Evaluating Co-production

‘Co-production’ is an increasingly popular term and approach within academic research and public service delivery. Most simply, co-production is what happens when we make things together, be those things research, museum exhibitions, archives or public services. The drive to co-produce comes from a variety of angles. For public service delivery, co-production can simply mean better service delivery – service users often have knowledge that makes them better placed to define what services should look like and how they should operate, so it make sense they should be included. For research, the drive to co-produce is similar but different, emerging from a critique of the way in which knowledge about others has often been created by experts. The claim here is not only an instrumental one that the knowledge produced is less comprehensive or detailed but also an ethical one that  speaking for about and for others without their explicit consent is unjust. Representing others is a powerful act which may not always be to their benefit. It should then be up to those to whom knowledge refers to decide how to represent themselves. It has been according to this dual (instrumental and ethical) logic that knowledge co-production became a core part of methods like Participatory Action Research (PAR) which is often explicitly oriented to the creation of knowledge for a freer and more equal world. Similarly, currents in postcolonial, anti-racist and feminist scholarship have long attempted to produce knowledge with rather than for or about and to destablise and problematise the line between researcher and research subject.

So how do we know good co-production when we see it? The New Economics Foundation (NEF) have done some excellent work developing tools for evaluating the co-production of services. Meanwhile, though significant ink has been spilled theorizing academic knowledge (co-)production, there is rather less out there in the way of practical methods for evaluating co-produced research projects. To this end, we have developed the schema below, building on the NEF’s work, but with an orientation towards co-production of research. Rather than offering a scoring system, the schema is focused on what was created, what was omitted and what if anything might be done to remedy an omission – this is applied to project ‘outputs’, relationships and organisational arrangements. This framing avoids the assumption that a perfect co-production can be defined in advance, and instead asks participants to reflect critically on why a particular ordering of the project was chosen.

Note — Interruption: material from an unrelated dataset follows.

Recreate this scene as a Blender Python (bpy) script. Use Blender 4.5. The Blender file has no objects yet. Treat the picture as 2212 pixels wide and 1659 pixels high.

Thus, in a particular context, it may be the case that specialists (rather than a perfect sharing of roles) were used or that leadership (rather than a perfectly horizontal decision-making structure) was deployed. The implicit claim here is that what makes good co-production is not the presence or absence of ideal forms but rather that the particular form deployed is chosen consciously and collectively by the partners.

EVALUATION GRID CIRCLE AND GRID HI RES

The schema is best used in a group context and can be printed up to size of AO to for workshop use. Have one person facilitate while the rest of the group move through the sections in turn and write down their reflections/analysis. ‘Assets created/uncovered’ is usually the best place to start.

Notes on the sections:

Assets created/uncovered

  • What was it that is project created or made visible? What were the ‘outputs’? For example, journal articles, book chapters, a digital or physical archive, an exhibition etc.

Human Capacities Developed

  • What are participants able to do now that could not or did not realise they could do previously? What skills, experience, training and knowledge do they have that enable this?

Degree of mutuality/reciprocity

  • Think here who benefitted and how? Did partners benefit evenly? For example, individuals may have secured buy-out for their posts or career recognition, organisations may have benefitted from increased visibility, the research may have impacted on the lives of a particular group so as to be of benefit to them.

Degree to which roles are Dispersed/Shared

  • Think here about who did what and why? Who did the research design, carried out the interviews, analysed the data, presented at a conference, did the writing, design work or publicity. All roles do not have to be shared, but barriers to role sharing should be minimised so that roles can be shared should participants so desire.

Degree to which decision-making is participatory

  • Who is involved in making which decisions? Are some areas more open to participation than others? Why? Are decision-makers accountable to other members of the group or partnership?

Moving from periphery to centre

When moving from the outer to the inner rings of the circle, try to reflect on what aspects were missed out or and why. What was it that escaped consideration? Is action needed to rectify this lack, if so, what? Or was the focus on a particular group or area an intentional part of the project? What are the key issues or questions that emerge from this kind of reflection?